Daou spoke with a few lawyers. “They all said the same thing: ‘You have a legal claim if you want to assert it,’” he says.

He called Boyce, a peripatetic strategist and the founder of Common Sense New Media Strategies, a consulting firm for progressive causes, companies, and candidates. Daou and Boyce had met and become friends on the failed Kerry presidential campaign, for which Daou had been paid to direct “blog outreach” and “online rapid response,” and Boyce was an unpaid senior adviser and the chief of staff to Kerry’s brother, Cam.

“It was a flash moment with James, too,” Daou says. “It’s like ‘Yeah, this thing’s been burning me the whole time.’”

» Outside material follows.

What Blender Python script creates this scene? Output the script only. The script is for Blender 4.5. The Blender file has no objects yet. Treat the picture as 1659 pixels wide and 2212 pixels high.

The two men hired Partha Chattoraj to see if they could right the perceived wrong. A graduate of Harvard and Yale Law School and a former associate at Wachtell, Lipton, he had set up a small litigation practice in a nondescript office tower on East 40th Street, in Manhattan, in 2007. “It fully dawned they just weren’t going to do the right thing,” Daou explains. “We needed to go there and say to Arianna, ‘Look, you’ve got to make this right. We can’t let that stand.’ And whatever. The chips will just have to fall. I mean, if this becomes a big confrontation, well, it is what it is. We went in with eyes wide open.”
The Facebook Effect

Hoping to avoid litigation, if possible, they sent a long e-mail to Huffington, which Chattoraj reviewed, on August 30. “As we hope you know, both of us value your friendship greatly,” they began. “We have done everything we can to help promote and provide content for HuffPost from the very early days and to bring as many good bloggers to the site as possible. In the context of our friendship with you, we are writing to find some resolution to an open issue that has been of great concern to us ever since we met with you and Kenny [Lerer] at your house in early December 2004 and conceived the Huffington Post together.”

They then gave their version of the details of their role in the December 3 meeting and the breakfast meeting the four of them had the next morning at Huffington’s home—where Boyce was staying—“to discuss our concrete plans for next steps,” done “with the understanding that we were sharing with you ideas and specific plans that we had spent considerable time refining in the lead-up to that larger meeting the previous day. We were both extremely pleased and encouraged by the fact that over the course of that long breakfast we were able to conceive and plan what has become the Huffington Post.”